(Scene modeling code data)

________________________

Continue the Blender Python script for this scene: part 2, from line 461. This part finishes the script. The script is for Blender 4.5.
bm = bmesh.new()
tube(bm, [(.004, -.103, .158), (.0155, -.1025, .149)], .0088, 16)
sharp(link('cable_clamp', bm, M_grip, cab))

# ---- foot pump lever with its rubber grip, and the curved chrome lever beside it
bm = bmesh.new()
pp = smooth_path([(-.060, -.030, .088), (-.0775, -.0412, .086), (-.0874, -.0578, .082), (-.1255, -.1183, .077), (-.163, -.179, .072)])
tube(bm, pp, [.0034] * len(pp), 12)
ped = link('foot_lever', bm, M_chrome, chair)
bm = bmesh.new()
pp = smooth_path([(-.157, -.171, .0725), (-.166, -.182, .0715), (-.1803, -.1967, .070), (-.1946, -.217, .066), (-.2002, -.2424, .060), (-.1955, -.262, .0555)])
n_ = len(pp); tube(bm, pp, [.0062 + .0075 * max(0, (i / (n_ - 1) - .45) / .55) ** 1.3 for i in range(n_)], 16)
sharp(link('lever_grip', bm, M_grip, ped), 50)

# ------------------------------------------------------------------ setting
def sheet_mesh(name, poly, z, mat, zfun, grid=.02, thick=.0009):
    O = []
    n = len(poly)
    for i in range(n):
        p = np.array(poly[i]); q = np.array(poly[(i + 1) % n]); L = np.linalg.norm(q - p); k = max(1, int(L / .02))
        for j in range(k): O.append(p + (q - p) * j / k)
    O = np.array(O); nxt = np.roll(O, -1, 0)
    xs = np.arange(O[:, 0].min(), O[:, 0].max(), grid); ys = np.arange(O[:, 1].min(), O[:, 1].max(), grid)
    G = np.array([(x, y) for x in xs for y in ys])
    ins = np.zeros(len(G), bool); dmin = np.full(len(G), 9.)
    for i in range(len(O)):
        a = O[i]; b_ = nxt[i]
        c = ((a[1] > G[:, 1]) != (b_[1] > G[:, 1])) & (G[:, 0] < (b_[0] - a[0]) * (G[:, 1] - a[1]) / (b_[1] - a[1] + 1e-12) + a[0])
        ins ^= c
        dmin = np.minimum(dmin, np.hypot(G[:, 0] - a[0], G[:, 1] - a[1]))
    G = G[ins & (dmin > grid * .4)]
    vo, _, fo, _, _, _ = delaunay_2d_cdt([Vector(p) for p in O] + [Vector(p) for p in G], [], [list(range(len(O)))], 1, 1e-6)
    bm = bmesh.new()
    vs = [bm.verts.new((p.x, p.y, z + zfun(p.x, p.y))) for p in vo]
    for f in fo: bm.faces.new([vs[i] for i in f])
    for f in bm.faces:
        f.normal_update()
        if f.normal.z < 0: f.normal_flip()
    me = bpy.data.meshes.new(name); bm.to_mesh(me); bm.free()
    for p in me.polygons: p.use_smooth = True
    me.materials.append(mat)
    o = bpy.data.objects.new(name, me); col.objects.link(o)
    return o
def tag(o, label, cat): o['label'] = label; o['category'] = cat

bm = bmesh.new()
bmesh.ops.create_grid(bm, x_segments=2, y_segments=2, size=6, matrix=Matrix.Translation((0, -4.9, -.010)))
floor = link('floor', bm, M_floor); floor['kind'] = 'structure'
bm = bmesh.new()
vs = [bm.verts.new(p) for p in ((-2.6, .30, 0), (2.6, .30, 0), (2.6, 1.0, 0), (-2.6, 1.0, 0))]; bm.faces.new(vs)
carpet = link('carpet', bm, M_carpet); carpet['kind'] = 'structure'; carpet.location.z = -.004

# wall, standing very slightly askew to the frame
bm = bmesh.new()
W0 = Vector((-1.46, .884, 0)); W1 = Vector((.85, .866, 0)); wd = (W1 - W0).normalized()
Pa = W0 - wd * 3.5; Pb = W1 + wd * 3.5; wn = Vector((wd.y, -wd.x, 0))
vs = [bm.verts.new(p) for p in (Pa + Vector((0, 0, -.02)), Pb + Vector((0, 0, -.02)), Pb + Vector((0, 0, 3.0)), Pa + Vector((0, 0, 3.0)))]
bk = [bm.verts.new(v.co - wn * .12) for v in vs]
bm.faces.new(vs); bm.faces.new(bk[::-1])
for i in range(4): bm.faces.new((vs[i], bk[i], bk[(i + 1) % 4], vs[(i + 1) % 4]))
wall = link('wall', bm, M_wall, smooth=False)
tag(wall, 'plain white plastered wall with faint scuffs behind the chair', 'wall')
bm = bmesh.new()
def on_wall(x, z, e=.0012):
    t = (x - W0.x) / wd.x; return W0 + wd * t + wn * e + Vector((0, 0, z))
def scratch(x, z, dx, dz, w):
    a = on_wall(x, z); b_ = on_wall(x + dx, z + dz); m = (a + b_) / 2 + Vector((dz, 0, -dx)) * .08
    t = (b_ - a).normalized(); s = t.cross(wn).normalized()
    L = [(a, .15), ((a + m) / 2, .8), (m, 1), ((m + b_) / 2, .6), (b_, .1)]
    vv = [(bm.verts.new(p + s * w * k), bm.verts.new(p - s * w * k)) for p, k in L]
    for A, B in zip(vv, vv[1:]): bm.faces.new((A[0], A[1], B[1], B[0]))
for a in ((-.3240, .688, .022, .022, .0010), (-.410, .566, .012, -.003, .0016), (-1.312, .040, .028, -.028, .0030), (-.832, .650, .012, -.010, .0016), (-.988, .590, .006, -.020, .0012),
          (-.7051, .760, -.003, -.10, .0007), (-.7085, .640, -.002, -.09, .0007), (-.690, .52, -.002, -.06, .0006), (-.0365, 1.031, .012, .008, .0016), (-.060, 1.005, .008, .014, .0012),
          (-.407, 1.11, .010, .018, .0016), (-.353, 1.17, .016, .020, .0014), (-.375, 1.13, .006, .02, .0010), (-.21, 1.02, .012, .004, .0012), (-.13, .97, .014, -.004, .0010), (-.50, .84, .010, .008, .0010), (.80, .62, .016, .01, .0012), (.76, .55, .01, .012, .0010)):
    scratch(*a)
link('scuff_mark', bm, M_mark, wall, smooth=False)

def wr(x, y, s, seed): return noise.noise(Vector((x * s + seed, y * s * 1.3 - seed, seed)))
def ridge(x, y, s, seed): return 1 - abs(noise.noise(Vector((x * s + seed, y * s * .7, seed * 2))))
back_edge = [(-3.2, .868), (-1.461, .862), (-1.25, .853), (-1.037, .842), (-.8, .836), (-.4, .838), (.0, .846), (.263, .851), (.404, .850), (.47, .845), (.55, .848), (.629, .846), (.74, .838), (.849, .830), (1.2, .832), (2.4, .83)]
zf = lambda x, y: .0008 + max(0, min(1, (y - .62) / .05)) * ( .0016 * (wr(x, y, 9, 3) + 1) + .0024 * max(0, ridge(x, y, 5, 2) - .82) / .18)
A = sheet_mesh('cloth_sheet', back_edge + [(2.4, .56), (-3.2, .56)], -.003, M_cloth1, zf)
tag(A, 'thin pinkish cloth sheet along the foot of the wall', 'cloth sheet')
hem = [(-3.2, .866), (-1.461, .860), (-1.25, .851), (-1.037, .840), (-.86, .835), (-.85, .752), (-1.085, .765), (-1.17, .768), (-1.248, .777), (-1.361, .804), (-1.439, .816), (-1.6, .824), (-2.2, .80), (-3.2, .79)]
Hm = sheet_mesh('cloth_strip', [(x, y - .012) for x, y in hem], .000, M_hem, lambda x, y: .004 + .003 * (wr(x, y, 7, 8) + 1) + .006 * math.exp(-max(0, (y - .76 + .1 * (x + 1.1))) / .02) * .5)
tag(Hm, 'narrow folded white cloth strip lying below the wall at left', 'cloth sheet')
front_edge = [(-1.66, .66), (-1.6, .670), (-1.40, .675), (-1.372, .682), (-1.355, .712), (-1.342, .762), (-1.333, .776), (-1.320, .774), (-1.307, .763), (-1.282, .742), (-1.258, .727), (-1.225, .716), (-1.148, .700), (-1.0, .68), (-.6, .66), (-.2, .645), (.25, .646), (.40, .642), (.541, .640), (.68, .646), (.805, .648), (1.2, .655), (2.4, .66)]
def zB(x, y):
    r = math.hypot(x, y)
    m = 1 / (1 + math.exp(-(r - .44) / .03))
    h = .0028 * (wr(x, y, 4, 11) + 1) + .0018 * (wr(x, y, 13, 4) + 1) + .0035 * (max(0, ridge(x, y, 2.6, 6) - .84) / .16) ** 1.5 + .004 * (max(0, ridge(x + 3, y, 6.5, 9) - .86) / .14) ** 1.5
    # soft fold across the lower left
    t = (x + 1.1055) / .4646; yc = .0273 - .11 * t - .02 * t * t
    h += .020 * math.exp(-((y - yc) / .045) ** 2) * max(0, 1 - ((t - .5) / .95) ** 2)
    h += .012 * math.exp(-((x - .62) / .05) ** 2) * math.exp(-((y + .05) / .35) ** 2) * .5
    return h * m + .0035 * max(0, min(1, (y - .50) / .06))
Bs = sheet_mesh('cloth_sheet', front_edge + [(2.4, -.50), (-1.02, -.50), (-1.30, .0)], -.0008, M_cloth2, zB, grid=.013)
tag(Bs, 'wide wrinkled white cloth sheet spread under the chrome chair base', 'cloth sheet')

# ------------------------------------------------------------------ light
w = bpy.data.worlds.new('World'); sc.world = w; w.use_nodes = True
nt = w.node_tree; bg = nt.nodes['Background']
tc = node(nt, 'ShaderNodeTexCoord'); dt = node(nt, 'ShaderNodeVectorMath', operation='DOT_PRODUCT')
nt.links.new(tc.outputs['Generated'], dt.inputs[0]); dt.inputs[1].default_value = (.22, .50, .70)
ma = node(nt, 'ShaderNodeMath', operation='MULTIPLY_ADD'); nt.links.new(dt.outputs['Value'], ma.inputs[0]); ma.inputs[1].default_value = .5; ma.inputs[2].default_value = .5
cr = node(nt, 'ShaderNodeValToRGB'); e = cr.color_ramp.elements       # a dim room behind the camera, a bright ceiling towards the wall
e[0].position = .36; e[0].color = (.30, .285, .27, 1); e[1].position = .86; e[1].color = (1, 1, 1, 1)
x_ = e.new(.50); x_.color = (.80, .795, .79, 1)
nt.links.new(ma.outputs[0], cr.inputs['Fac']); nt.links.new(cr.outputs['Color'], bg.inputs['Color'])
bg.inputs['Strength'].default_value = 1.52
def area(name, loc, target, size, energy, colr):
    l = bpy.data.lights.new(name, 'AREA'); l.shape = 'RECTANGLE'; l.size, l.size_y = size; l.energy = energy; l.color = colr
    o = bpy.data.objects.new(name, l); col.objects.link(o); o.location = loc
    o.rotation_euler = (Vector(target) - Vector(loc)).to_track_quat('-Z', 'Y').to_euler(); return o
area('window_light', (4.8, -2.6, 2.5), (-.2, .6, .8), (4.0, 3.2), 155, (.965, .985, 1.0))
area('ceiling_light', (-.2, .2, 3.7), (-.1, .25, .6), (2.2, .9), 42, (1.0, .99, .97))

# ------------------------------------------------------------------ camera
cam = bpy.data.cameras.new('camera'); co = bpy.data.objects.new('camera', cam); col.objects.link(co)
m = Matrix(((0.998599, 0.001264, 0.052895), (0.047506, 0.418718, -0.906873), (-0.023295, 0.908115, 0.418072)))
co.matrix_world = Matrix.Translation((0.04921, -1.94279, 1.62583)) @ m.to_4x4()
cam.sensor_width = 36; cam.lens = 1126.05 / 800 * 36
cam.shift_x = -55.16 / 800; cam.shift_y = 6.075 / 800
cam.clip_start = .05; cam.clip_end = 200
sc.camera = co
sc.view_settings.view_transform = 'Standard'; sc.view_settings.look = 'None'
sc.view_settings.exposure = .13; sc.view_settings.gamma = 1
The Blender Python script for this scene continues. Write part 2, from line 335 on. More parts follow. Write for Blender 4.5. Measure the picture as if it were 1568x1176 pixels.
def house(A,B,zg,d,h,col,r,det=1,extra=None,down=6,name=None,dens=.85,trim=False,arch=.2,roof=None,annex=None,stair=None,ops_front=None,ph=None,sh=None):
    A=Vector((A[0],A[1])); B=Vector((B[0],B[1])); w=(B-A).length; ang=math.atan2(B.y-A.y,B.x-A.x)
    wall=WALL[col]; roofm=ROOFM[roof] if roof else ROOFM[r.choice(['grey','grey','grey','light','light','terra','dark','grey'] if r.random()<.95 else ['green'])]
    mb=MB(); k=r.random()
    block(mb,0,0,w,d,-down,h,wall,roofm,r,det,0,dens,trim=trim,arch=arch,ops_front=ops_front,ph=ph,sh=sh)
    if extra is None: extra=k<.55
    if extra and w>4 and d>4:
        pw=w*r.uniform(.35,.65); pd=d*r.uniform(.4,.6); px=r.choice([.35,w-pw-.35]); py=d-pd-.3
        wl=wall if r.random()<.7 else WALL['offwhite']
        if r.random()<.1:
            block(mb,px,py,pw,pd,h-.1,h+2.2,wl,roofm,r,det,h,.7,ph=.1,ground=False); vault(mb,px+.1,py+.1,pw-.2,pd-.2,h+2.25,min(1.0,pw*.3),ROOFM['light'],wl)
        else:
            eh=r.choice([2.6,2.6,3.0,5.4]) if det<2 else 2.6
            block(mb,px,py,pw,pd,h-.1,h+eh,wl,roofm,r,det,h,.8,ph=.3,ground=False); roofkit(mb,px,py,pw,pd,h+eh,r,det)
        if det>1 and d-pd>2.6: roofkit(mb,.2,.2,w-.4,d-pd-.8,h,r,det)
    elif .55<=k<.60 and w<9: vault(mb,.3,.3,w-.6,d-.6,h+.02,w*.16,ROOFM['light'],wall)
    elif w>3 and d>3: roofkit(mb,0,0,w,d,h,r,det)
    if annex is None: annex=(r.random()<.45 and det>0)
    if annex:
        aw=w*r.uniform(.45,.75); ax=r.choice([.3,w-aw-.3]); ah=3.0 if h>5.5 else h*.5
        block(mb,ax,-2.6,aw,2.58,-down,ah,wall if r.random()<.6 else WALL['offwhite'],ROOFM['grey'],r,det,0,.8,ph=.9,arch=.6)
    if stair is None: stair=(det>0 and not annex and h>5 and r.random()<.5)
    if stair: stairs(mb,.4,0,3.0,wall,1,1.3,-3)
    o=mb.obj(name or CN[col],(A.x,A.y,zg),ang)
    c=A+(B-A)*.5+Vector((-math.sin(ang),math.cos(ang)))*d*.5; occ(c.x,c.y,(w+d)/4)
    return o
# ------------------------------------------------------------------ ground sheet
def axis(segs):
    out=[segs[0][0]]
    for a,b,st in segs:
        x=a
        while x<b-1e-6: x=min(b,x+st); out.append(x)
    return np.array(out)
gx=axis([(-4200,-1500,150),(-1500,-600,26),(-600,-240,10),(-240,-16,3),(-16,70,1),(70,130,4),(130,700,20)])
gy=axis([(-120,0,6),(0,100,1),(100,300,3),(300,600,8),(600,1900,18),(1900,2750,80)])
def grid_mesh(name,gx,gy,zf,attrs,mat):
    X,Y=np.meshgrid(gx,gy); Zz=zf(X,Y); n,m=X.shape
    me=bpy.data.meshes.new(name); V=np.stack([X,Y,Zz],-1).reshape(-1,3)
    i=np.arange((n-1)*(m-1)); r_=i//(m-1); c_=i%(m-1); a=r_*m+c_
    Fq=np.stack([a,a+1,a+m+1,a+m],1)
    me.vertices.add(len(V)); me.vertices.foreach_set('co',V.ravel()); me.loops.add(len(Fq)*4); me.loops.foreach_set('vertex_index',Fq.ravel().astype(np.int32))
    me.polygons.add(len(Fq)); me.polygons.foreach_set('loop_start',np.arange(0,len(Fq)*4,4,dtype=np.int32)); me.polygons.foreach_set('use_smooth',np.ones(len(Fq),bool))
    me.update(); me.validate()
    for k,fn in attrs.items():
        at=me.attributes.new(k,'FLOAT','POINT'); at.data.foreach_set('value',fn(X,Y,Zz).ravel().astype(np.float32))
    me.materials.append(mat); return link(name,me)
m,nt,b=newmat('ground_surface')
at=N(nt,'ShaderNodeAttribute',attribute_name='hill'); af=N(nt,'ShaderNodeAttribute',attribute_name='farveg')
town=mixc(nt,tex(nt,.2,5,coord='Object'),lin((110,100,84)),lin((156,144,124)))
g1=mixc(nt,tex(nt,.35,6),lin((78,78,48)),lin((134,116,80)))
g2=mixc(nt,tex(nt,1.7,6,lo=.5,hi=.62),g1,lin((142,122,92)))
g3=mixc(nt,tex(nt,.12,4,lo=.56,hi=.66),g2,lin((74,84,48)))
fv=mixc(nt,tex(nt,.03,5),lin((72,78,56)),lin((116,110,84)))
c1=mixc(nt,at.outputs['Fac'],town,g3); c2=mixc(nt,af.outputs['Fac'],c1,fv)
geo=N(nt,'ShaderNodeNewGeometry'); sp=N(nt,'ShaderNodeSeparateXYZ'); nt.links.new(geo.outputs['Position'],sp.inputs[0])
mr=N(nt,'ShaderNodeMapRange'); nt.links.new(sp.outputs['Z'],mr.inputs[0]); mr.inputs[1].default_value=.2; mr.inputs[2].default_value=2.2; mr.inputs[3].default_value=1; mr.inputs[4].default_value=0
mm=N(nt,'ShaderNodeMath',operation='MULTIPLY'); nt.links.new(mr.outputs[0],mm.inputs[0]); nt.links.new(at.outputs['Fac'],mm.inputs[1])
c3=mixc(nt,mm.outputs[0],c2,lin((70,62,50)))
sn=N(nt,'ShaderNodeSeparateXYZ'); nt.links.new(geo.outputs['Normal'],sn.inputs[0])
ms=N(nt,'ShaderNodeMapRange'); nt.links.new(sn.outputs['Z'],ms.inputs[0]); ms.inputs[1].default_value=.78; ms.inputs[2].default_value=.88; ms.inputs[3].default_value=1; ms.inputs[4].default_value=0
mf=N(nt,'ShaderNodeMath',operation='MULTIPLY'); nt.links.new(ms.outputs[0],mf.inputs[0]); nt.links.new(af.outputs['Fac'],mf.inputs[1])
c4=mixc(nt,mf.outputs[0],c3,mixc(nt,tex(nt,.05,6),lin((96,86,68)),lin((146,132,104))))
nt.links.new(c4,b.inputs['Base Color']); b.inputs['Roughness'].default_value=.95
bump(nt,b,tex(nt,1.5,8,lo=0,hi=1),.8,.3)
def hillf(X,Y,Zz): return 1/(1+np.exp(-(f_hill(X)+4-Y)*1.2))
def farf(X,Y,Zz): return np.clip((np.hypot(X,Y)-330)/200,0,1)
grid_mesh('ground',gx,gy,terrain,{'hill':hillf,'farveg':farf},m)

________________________

◆ Task to complete
Print only the lines from the top of the data above down to the line holding "sharp(link('cable_clamp', bm, M_grip, cab))", inclusive.

◆ Task answer
Continue the Blender Python script for this scene: part 2, from line 461. This part finishes the script. The script is for Blender 4.5.
bm = bmesh.new()
tube(bm, [(.004, -.103, .158), (.0155, -.1025, .149)], .0088, 16)
sharp(link('cable_clamp', bm, M_grip, cab))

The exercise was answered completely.